◆ Your goal: Quote verbatim every line from the line containing "Write the bpy" to the line containing "def wz(py, D): return EYE+(VY-py)*D/F", inclusive of both, and no other line.

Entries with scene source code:

***

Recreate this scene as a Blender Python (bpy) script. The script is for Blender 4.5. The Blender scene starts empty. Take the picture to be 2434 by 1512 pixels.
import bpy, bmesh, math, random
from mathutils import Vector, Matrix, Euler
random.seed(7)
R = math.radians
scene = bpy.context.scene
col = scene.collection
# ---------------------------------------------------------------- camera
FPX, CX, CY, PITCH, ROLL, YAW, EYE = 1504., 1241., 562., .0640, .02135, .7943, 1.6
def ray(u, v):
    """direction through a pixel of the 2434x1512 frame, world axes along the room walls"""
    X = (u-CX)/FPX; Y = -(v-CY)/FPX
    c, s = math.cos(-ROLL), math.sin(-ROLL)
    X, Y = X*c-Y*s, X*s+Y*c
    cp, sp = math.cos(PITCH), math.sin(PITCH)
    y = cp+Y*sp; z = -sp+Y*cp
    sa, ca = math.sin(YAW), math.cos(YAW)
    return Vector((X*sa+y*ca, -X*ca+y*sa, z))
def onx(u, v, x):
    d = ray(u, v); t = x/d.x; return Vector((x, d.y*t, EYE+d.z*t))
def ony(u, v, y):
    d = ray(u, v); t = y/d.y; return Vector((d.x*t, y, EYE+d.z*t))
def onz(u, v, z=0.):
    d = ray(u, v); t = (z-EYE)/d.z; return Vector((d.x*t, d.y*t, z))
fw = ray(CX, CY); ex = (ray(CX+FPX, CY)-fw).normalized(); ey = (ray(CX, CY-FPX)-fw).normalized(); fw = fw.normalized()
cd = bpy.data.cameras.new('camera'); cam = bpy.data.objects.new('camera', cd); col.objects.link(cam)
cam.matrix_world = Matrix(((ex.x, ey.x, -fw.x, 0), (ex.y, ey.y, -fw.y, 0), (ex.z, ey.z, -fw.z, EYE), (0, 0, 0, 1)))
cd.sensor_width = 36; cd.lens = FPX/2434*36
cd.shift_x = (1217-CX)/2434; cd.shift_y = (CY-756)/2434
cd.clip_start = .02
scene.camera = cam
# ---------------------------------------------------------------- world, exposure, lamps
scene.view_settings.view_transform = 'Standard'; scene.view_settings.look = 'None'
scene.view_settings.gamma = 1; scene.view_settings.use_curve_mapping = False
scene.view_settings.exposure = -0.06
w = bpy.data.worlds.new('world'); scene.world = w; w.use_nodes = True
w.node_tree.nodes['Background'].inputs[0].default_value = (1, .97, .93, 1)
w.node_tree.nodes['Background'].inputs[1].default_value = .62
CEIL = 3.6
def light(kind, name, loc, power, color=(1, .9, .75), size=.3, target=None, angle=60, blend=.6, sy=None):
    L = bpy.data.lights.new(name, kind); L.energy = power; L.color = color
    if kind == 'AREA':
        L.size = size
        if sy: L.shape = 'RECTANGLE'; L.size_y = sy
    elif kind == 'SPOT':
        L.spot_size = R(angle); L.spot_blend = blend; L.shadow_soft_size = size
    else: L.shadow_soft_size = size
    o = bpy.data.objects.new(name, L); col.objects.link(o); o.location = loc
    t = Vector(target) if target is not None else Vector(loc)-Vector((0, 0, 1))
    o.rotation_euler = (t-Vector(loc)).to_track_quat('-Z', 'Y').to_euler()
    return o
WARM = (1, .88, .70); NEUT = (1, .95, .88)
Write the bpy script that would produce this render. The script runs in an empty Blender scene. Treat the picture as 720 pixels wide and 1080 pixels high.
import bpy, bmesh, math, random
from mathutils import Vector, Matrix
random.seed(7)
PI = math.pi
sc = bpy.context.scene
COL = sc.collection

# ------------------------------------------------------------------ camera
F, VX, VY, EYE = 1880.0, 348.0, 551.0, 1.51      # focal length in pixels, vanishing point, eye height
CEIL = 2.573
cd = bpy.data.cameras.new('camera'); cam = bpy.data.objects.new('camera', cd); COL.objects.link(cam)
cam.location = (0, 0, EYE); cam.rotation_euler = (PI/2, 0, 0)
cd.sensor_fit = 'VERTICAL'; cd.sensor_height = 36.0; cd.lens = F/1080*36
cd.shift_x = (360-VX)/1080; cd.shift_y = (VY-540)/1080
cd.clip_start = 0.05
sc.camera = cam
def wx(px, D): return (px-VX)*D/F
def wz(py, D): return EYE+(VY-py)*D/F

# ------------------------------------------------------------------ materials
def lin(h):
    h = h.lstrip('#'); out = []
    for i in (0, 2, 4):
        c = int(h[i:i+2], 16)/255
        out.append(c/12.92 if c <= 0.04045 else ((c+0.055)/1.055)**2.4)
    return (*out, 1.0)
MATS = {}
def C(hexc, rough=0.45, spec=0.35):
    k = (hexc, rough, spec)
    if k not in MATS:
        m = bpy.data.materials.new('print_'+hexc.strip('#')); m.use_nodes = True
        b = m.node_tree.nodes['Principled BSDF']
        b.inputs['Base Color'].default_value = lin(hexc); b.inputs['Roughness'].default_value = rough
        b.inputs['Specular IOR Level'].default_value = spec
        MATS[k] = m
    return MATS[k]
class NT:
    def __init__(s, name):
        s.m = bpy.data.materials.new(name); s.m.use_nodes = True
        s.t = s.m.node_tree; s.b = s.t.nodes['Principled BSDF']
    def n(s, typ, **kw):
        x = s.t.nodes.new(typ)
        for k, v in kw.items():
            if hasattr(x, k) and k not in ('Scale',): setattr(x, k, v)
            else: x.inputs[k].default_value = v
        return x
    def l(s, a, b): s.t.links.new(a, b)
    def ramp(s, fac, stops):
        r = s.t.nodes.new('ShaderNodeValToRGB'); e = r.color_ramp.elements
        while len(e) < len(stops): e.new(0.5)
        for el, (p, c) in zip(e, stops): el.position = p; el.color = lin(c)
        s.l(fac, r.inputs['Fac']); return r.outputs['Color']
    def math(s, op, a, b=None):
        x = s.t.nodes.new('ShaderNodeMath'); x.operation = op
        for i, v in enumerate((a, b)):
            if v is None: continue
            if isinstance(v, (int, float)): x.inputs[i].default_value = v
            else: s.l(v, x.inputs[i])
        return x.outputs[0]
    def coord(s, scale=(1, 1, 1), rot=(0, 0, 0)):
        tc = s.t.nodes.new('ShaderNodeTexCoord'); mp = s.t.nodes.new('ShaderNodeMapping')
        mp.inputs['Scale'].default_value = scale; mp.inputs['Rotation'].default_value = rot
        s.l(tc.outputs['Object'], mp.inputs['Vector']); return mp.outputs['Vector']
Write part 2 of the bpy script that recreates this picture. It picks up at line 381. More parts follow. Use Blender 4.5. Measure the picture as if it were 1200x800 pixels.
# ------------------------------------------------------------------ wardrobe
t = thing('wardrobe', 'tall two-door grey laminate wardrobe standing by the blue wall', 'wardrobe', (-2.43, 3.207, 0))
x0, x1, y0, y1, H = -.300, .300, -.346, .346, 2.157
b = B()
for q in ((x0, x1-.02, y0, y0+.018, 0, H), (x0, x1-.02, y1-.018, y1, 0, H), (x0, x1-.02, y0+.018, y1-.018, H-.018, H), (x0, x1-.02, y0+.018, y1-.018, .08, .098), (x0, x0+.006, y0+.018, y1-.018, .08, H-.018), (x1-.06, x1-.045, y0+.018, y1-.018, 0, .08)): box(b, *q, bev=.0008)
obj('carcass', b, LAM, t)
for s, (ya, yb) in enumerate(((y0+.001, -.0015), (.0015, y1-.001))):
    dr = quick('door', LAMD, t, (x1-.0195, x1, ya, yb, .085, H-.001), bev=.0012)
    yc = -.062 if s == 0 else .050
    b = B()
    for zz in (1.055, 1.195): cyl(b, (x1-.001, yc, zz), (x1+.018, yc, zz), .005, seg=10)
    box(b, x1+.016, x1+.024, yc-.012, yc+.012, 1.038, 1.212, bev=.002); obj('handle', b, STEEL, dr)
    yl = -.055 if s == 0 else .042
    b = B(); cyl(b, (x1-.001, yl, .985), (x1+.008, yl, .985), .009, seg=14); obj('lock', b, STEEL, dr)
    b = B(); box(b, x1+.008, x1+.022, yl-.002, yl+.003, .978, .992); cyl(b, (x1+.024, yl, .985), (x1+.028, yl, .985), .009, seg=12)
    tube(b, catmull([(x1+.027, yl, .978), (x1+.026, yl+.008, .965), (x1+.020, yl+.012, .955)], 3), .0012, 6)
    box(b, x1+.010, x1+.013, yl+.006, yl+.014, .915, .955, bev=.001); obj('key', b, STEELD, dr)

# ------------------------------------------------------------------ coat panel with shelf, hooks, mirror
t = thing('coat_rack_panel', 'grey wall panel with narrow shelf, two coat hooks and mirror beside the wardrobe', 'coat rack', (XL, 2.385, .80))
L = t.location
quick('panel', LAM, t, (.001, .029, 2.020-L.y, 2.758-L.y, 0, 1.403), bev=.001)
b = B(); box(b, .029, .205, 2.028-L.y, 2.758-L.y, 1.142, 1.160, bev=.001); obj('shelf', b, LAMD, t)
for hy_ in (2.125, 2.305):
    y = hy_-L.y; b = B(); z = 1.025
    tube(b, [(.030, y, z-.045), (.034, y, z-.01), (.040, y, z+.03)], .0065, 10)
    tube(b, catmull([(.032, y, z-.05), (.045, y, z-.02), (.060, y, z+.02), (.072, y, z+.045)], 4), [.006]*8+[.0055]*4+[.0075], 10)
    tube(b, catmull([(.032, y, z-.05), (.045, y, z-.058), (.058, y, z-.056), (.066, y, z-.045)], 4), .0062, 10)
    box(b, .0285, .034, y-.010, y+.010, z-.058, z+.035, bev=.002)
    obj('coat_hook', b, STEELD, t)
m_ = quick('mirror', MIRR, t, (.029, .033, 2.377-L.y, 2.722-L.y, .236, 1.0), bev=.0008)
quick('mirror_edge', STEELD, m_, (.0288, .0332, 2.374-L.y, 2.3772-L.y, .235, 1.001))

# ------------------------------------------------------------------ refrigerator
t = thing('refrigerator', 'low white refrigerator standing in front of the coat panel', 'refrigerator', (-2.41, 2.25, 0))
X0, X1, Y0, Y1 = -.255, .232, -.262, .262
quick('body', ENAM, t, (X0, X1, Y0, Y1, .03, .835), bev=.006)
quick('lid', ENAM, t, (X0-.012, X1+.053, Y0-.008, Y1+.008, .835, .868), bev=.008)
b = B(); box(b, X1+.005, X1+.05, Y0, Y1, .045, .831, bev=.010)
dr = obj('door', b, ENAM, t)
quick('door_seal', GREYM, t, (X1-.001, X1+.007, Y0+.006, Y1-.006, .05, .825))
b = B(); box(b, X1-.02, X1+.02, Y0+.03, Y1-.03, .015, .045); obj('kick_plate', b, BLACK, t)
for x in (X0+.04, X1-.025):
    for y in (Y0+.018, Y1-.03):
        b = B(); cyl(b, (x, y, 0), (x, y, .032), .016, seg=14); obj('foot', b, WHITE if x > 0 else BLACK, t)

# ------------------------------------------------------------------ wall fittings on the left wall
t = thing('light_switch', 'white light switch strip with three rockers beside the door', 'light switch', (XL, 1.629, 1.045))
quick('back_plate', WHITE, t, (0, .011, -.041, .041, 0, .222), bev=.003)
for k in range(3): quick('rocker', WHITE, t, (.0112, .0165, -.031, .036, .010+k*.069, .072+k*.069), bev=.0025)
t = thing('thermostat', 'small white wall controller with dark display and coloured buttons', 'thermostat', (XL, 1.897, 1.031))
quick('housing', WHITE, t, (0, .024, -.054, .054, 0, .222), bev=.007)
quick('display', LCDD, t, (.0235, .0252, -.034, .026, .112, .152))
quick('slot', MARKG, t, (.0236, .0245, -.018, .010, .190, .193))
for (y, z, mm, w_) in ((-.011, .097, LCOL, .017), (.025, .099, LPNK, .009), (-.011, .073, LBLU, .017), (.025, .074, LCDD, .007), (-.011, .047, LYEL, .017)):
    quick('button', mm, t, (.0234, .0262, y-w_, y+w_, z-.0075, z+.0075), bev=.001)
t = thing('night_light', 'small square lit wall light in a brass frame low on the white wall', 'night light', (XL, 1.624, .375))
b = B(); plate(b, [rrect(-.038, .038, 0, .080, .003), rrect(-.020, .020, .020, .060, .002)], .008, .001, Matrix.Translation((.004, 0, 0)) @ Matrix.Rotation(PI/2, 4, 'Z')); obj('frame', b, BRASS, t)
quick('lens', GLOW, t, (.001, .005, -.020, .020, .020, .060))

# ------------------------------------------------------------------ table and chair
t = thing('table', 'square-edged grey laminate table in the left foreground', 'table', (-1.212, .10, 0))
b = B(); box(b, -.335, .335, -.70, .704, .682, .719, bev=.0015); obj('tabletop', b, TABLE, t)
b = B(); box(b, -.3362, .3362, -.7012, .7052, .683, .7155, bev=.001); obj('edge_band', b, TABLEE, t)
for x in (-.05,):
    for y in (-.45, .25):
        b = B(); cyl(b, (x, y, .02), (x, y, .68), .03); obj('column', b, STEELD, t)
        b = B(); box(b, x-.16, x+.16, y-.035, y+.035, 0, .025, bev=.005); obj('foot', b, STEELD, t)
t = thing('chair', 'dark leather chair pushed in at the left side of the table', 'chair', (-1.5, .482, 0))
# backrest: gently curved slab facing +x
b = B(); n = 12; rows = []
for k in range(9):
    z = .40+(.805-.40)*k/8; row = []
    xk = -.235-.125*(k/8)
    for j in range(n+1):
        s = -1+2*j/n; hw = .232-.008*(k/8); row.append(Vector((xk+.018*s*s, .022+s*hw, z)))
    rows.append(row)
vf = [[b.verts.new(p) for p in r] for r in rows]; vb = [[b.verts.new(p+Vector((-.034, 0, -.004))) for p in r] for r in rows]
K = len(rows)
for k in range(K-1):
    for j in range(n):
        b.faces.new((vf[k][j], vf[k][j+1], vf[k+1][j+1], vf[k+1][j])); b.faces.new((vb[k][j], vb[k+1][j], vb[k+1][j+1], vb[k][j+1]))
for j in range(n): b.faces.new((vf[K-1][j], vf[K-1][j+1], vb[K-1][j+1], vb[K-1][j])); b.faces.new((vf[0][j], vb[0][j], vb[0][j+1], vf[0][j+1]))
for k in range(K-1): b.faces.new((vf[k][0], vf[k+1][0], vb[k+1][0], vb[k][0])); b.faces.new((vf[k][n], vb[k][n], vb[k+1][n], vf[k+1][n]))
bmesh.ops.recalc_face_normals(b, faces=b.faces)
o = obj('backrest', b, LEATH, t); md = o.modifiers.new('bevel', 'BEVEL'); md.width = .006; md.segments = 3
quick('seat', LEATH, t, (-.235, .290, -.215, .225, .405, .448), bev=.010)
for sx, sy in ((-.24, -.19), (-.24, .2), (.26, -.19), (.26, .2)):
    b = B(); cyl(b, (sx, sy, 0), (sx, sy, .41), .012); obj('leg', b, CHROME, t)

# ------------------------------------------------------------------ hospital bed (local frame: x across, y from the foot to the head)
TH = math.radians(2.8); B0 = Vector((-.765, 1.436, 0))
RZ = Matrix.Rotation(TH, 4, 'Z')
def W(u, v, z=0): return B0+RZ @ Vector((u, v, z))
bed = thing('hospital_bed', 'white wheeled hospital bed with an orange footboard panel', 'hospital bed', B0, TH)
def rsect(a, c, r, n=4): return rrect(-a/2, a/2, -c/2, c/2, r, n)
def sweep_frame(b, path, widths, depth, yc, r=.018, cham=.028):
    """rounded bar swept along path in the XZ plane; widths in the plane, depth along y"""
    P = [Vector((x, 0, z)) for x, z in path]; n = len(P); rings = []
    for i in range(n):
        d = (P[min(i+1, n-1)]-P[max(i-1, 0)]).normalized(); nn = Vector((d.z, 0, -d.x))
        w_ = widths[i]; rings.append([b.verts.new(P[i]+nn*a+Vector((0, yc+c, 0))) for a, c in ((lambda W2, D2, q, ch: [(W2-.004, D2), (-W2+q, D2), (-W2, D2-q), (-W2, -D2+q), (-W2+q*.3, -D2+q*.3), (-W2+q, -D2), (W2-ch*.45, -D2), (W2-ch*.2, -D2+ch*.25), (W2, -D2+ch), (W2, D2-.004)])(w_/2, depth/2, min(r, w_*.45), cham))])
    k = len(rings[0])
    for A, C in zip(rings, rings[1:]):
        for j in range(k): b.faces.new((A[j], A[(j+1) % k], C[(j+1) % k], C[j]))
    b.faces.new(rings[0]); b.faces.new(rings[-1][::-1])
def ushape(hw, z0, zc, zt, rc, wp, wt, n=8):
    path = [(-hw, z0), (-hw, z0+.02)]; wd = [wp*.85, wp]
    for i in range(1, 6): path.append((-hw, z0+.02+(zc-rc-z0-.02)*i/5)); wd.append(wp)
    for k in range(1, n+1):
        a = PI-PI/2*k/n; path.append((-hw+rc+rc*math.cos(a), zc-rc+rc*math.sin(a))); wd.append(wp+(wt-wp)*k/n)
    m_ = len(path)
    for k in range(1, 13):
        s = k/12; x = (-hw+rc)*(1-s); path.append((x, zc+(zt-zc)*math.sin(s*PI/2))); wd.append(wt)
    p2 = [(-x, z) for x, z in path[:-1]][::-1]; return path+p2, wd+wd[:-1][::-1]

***

◆ Result below:
Write the bpy script that would produce this render. The script runs in an empty Blender scene. Treat the picture as 720 pixels wide and 1080 pixels high.
import bpy, bmesh, math, random
from mathutils import Vector, Matrix
random.seed(7)
PI = math.pi
sc = bpy.context.scene
COL = sc.collection

# ------------------------------------------------------------------ camera
F, VX, VY, EYE = 1880.0, 348.0, 551.0, 1.51      # focal length in pixels, vanishing point, eye height
CEIL = 2.573
cd = bpy.data.cameras.new('camera'); cam = bpy.data.objects.new('camera', cd); COL.objects.link(cam)
cam.location = (0, 0, EYE); cam.rotation_euler = (PI/2, 0, 0)
cd.sensor_fit = 'VERTICAL'; cd.sensor_height = 36.0; cd.lens = F/1080*36
cd.shift_x = (360-VX)/1080; cd.shift_y = (VY-540)/1080
cd.clip_start = 0.05
sc.camera = cam
def wx(px, D): return (px-VX)*D/F
def wz(py, D): return EYE+(VY-py)*D/F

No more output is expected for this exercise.